Ce qui est intéressant à remarquer, c’est que les tenants de la démocratie comme progressiste, n’osent pas vraiment se dire comme tels. Ils dénoncent les démocraties réactionnaires (à leurs yeux) en raison de leur défaillance devant l’Etat de droit. Ils dénoncent le brexit en disant que le peuple a été trompés, ou que le pays va s’effondrer économiquement (on nous a annoncé sa chute imminente sur l’air des lampions), mais ils ne dénoncent pas directement la souveraineté du peuple.

La démocratie est-elle en danger dans les sociétés occidentales ? Dans quelle mesure ce danger vient-il de l'intérieur ?

Chantal Delsol : Forcément : car cette différence de définition est abyssale. Nous ne savons pas ce qui va se passer dans le proche avenir, mais certainement des conflits importants à cet égard.

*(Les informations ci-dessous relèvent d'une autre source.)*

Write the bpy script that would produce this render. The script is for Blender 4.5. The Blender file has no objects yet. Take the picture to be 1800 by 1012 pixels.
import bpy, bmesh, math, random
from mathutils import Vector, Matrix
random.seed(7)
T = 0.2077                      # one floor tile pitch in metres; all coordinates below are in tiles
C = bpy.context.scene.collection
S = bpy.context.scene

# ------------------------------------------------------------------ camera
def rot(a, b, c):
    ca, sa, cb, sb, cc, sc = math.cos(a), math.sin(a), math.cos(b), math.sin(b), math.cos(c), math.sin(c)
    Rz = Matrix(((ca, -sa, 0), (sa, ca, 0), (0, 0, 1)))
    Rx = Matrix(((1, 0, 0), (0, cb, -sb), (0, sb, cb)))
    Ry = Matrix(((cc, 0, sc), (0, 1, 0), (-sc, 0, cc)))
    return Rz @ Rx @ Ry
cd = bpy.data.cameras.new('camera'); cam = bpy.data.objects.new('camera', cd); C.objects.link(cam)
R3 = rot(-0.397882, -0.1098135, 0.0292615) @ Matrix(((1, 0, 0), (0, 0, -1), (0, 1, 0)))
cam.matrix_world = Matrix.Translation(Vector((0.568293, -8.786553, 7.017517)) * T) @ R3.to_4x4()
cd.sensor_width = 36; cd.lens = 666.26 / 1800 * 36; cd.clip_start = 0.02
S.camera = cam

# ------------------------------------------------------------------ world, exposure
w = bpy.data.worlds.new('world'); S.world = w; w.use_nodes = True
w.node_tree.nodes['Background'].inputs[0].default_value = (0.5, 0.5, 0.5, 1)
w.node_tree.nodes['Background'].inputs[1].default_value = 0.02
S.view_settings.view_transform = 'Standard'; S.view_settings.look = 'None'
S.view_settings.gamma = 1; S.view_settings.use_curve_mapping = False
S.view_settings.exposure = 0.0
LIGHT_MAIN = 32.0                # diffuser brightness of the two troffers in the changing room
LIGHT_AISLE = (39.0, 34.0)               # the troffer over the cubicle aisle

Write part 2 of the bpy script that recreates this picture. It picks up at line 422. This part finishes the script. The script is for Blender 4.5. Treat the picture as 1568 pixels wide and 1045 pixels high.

Suthan Krishnarajan : Mon étude ne teste pas ces questions de manière explicite. Pourtant, à notre époque, où de nombreuses démocraties sont confrontées à la remise en cause des institutions démocratiques fondamentales et à la montée des attitudes populistes, il s'agit d'une nouvelle inquiétante. Si les citoyens ne s'accordent pas sur le moment où un comportement particulier franchit les "lignes claires" des règles et normes démocratiques, mais identifient plutôt les comportements non démocratiques en fonction de leurs opinions politiques, nous pourrions être confrontés à un défi démocratique nettement différent de celui qui a été reconnu jusqu'à présent. Il ne s'agit pas simplement du faible niveau de tolérance des citoyens, de leur tendance à accepter des restrictions des libertés civiles pour les opposants politiques, ou de leur volonté de troquer la démocratie contre la politique dans l'isoloir ; il s'agit plus fondamentalement de savoir s'ils se considèrent même comme soutenant quelque chose d'antidémocratique en premier lieu.

Les interrogations quant au débat démocratique se posent-elles de la même manière en France ?

Chantal Delsol : Elles se posent dans toute l’aire occidentale. Il y a seulement des pays qui défendent l’ancienne définition (le Royaume-Uni, la Hongrie) et d’autres qui défendent la récente définition (la France, l’Allemagne). C’est une période de transition.